• Short task
In your copy, repeat the records exactly and leave out the pictures.

Part of a data file:
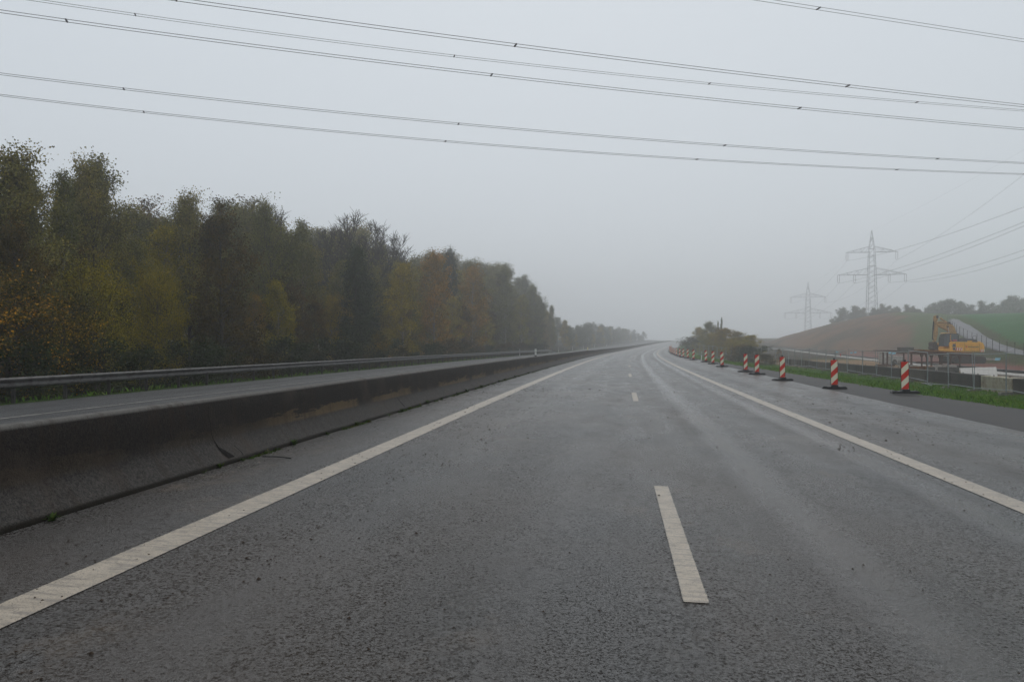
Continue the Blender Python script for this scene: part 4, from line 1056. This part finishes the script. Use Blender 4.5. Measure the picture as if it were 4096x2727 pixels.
# trees one can single out in the photograph
at_px('maple', 215, -20.9, 1150, 'small yellow-leaved tree low at the far left, right behind the guardrail', 1.0)
at_px('maple', 40, -21.0, 1080, 'yellow-flecked young tree at the left photo edge behind the guardrail', 1.1)
at_px('willow', 390, -22.6, 1035, 'broad olive-yellow domed willow left of the dark brown tree', .82)
at_px('willow', 590, -22.8, 1045, 'second olive-yellow dome touching the dark brown tree on its left', .62)
at_px('oak', 885, -22.0, 808, 'large dark brown-green tree standing in front of the wood, tallest of the front row', .92)
at_px('ash', 75, -24.5, 600, 'tall dark-leaved tree at the top left corner of the wood', 1.05)
at_px('ash', 370, -26.5, 640, 'tall grey-green tree with airy leafy top peaking above the willow', .8)
at_px('oak', 60, -22.4, 850, 'brownish leafy tree below the tall one at the left edge', .8)
at_px('ash2', 250, -25.5, 690, 'slim grey tree between the two tallest tops on the left', .8)
at_px('gold', 1110, -22.3, 1120, 'olive bushy tree right of the large dark brown tree', .9)
at_px('conifer', 1425, -22.8, 985, 'dark pointed tree at mid wood with bare twigs behind it', .85)
at_px('bare', 1405, -28.5, 882, 'nearly bare tree with thin upright twigs above the skyline', 1.)
at_px('bare', 1500, -28.0, 915, 'second bare twiggy tree right of the dark pointed tree', .95)
at_px('bare', 1590, -30.0, 960, 'third bare twiggy tree before the golden one', .9)
at_px('gold', 1610, -22.3, 1052, 'golden olive tree at the right of the dark pointed tree', .85)
at_px('maple', 1500, -20.8, 1325, 'small bright yellow bush low at the edge of the mid wood', 1.1)
at_px('orange', 1735, -23.2, 1008, 'orange-brown tree with rounded top, left one of the rusty pair', .9)
at_px('orange', 1890, -23.2, 1060, 'rust-tinted tree, right one of the rusty pair', .85)
at_px('conifer', 1800, -27.0, 995, 'small dark peak rising between the two rusty trees', .55)
at_px('ash2', 2020, -23.8, 1072, 'grey-olive tree beginning the slope down of the skyline', .9)
at_px('gold', 2085, -22.8, 1180, 'pale olive tree at the right end of the near wood', .85)
at_px('ash', 2140, -23.5, 1140, 'hazy grey tree near the right end of the near wood', .8)
at_px('ash2', 2205, -23.6, 1222, 'last hazy tree of the near wood, above the guardrail end', .75)
at_px('oak', 1260, -22.2, 1180, 'dark bushy tree left of the dark pointed one', .8)
at_px('ash2', 1210, -26.0, 885, 'grey slender tree above the dark bushy one', .85)
at_px('ash', 1080, -26.0, 805, 'grey-green tree showing just right of the large dark brown one', .8)
at_px('ash', 760, -26.5, 775, 'grey-green tree showing just left of the large dark brown one', .8)
# front row fillers, described by order
cn = {}
rnd = random.Random(11)
def row(t, s0, s1, step, f0, f1, kinds, wide, words, grp, jt=.8):
    s = s0; i = 0
    while s < s1:
        i += 1; q = R(s, t+rnd.uniform(-jt, jt)); k = rnd.choice(kinds); H = max(2.5, top_h(q.x, q.y, rnd.uniform(f0, f1)))
        plant(k, q.x, q.y, H, words(i, k, s), grp, wide*rnd.uniform(.85, 1.15)); s += step(s)*rnd.uniform(.8, 1.2)
LOOK = dict(ash='grey-green', ash2='slim grey', oak='dark brown-green', gold='olive', orange='rusty', bare='bare twiggy', conifer='dark', far='hazy grey', maple='yellow', shrub='dark green', shrubb='brownish', willow='olive')
row(-25.2, 6, 215, lambda s: 3.2+s*.018, .40, .64, ['oak', 'gold', 'ash', 'oak', 'ash2', 'orange', 'conifer'], .95, lambda i, k, s: '%s tree in the front of the wood, %s from the left behind the guardrail' % (LOOK[k], ORD[min(i, 46)]), 'front row trees of the wood')
row(-27.6, 8, 220, lambda s: 3.0+s*.02, .66, .88, ['ash', 'ash2', 'ash', 'ash2', 'oak', 'gold'], 1., lambda i, k, s: '%s tree in the middle depth of the wood, %s from the left' % (LOOK[k], ORD[min(i, 46)]), 'middle row trees of the wood')
row(-31, 10, 225, lambda s: 2.8+s*.018, .74, 1.02, ['ash', 'ash2', 'ash2', 'bare', 'ash'], 1., lambda i, k, s: '%s tree on the skyline of the wood, %s from the left' % (LOOK[k], ORD[min(i, 46)]), 'skyline trees of the wood')
row(-36, 14, 190, lambda s: 5., .85, 1.0, ['ash2', 'ash', 'oak'], 1.2, lambda i, k, s: 'tree deep in the wood seen only through gaps', 'trees deep in the wood')
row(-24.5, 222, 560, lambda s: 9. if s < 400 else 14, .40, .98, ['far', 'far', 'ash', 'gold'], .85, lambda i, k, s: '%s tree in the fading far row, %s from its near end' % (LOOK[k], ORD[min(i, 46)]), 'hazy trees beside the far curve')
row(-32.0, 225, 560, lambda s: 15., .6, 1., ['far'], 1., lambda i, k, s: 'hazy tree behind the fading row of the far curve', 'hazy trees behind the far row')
i = 0; s = 5.
while s < 165:
    i += 1; q = R(s, -20.6+rnd.uniform(-.4, .5)); k = rnd.choice(['shrub', 'shrub', 'shrubb']); plant(k, q.x, q.y, rnd.uniform(1.3, 2.7), 'low %s shrub seen under the guardrail, %s from the left' % (LOOK[k], ORD[min(i, 46)]), 'low shrubs along the edge of the wood', 1.2); s += rnd.uniform(3.2, 4.4)
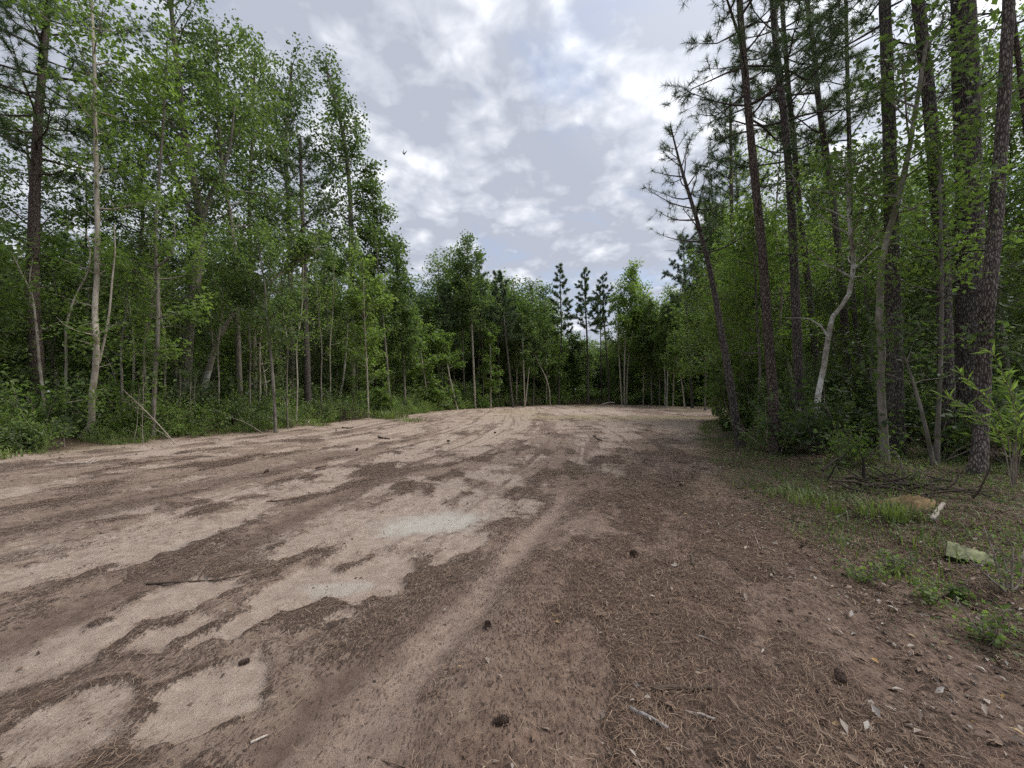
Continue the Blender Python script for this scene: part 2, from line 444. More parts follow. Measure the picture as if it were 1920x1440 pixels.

• Result below
Continue the Blender Python script for this scene: part 4, from line 1056. This part finishes the script. Use Blender 4.5. Measure the picture as if it were 4096x2727 pixels.
# trees one can single out in the photograph
at_px('maple', 215, -20.9, 1150, 'small yellow-leaved tree low at the far left, right behind the guardrail', 1.0)
at_px('maple', 40, -21.0, 1080, 'yellow-flecked young tree at the left photo edge behind the guardrail', 1.1)
at_px('willow', 390, -22.6, 1035, 'broad olive-yellow domed willow left of the dark brown tree', .82)
at_px('willow', 590, -22.8, 1045, 'second olive-yellow dome touching the dark brown tree on its left', .62)
at_px('oak', 885, -22.0, 808, 'large dark brown-green tree standing in front of the wood, tallest of the front row', .92)
at_px('ash', 75, -24.5, 600, 'tall dark-leaved tree at the top left corner of the wood', 1.05)
at_px('ash', 370, -26.5, 640, 'tall grey-green tree with airy leafy top peaking above the willow', .8)
at_px('oak', 60, -22.4, 850, 'brownish leafy tree below the tall one at the left edge', .8)
at_px('ash2', 250, -25.5, 690, 'slim grey tree between the two tallest tops on the left', .8)
at_px('gold', 1110, -22.3, 1120, 'olive bushy tree right of the large dark brown tree', .9)
at_px('conifer', 1425, -22.8, 985, 'dark pointed tree at mid wood with bare twigs behind it', .85)
at_px('bare', 1405, -28.5, 882, 'nearly bare tree with thin upright twigs above the skyline', 1.)
at_px('bare', 1500, -28.0, 915, 'second bare twiggy tree right of the dark pointed tree', .95)
at_px('bare', 1590, -30.0, 960, 'third bare twiggy tree before the golden one', .9)
at_px('gold', 1610, -22.3, 1052, 'golden olive tree at the right of the dark pointed tree', .85)
at_px('maple', 1500, -20.8, 1325, 'small bright yellow bush low at the edge of the mid wood', 1.1)
at_px('orange', 1735, -23.2, 1008, 'orange-brown tree with rounded top, left one of the rusty pair', .9)
at_px('orange', 1890, -23.2, 1060, 'rust-tinted tree, right one of the rusty pair', .85)
at_px('conifer', 1800, -27.0, 995, 'small dark peak rising between the two rusty trees', .55)
at_px('ash2', 2020, -23.8, 1072, 'grey-olive tree beginning the slope down of the skyline', .9)
at_px('gold', 2085, -22.8, 1180, 'pale olive tree at the right end of the near wood', .85)
at_px('ash', 2140, -23.5, 1140, 'hazy grey tree near the right end of the near wood', .8)
at_px('ash2', 2205, -23.6, 1222, 'last hazy tree of the near wood, above the guardrail end', .75)
at_px('oak', 1260, -22.2, 1180, 'dark bushy tree left of the dark pointed one', .8)
at_px('ash2', 1210, -26.0, 885, 'grey slender tree above the dark bushy one', .85)
at_px('ash', 1080, -26.0, 805, 'grey-green tree showing just right of the large dark brown one', .8)
at_px('ash', 760, -26.5, 775, 'grey-green tree showing just left of the large dark brown one', .8)
# front row fillers, described by order
cn = {}
rnd = random.Random(11)
def row(t, s0, s1, step, f0, f1, kinds, wide, words, grp, jt=.8):
    s = s0; i = 0
    while s < s1:
        i += 1; q = R(s, t+rnd.uniform(-jt, jt)); k = rnd.choice(kinds); H = max(2.5, top_h(q.x, q.y, rnd.uniform(f0, f1)))
        plant(k, q.x, q.y, H, words(i, k, s), grp, wide*rnd.uniform(.85, 1.15)); s += step(s)*rnd.uniform(.8, 1.2)
LOOK = dict(ash='grey-green', ash2='slim grey', oak='dark brown-green', gold='olive', orange='rusty', bare='bare twiggy', conifer='dark', far='hazy grey', maple='yellow', shrub='dark green', shrubb='brownish', willow='olive')
row(-25.2, 6, 215, lambda s: 3.2+s*.018, .40, .64, ['oak', 'gold', 'ash', 'oak', 'ash2', 'orange', 'conifer'], .95, lambda i, k, s: '%s tree in the front of the wood, %s from the left behind the guardrail' % (LOOK[k], ORD[min(i, 46)]), 'front row trees of the wood')
row(-27.6, 8, 220, lambda s: 3.0+s*.02, .66, .88, ['ash', 'ash2', 'ash', 'ash2', 'oak', 'gold'], 1., lambda i, k, s: '%s tree in the middle depth of the wood, %s from the left' % (LOOK[k], ORD[min(i, 46)]), 'middle row trees of the wood')
row(-31, 10, 225, lambda s: 2.8+s*.018, .74, 1.02, ['ash', 'ash2', 'ash2', 'bare', 'ash'], 1., lambda i, k, s: '%s tree on the skyline of the wood, %s from the left' % (LOOK[k], ORD[min(i, 46)]), 'skyline trees of the wood')
row(-36, 14, 190, lambda s: 5., .85, 1.0, ['ash2', 'ash', 'oak'], 1.2, lambda i, k, s: 'tree deep in the wood seen only through gaps', 'trees deep in the wood')
row(-24.5, 222, 560, lambda s: 9. if s < 400 else 14, .40, .98, ['far', 'far', 'ash', 'gold'], .85, lambda i, k, s: '%s tree in the fading far row, %s from its near end' % (LOOK[k], ORD[min(i, 46)]), 'hazy trees beside the far curve')
row(-32.0, 225, 560, lambda s: 15., .6, 1., ['far'], 1., lambda i, k, s: 'hazy tree behind the fading row of the far curve', 'hazy trees behind the far row')
i = 0; s = 5.
while s < 165:
    i += 1; q = R(s, -20.6+rnd.uniform(-.4, .5)); k = rnd.choice(['shrub', 'shrub', 'shrubb']); plant(k, q.x, q.y, rnd.uniform(1.3, 2.7), 'low %s shrub seen under the guardrail, %s from the left' % (LOOK[k], ORD[min(i, 46)]), 'low shrubs along the edge of the wood', 1.2); s += rnd.uniform(3.2, 4.4)
Continue the Blender Python script for this scene: part 2, from line 444. More parts follow. Measure the picture as if it were 1920x1440 pixels.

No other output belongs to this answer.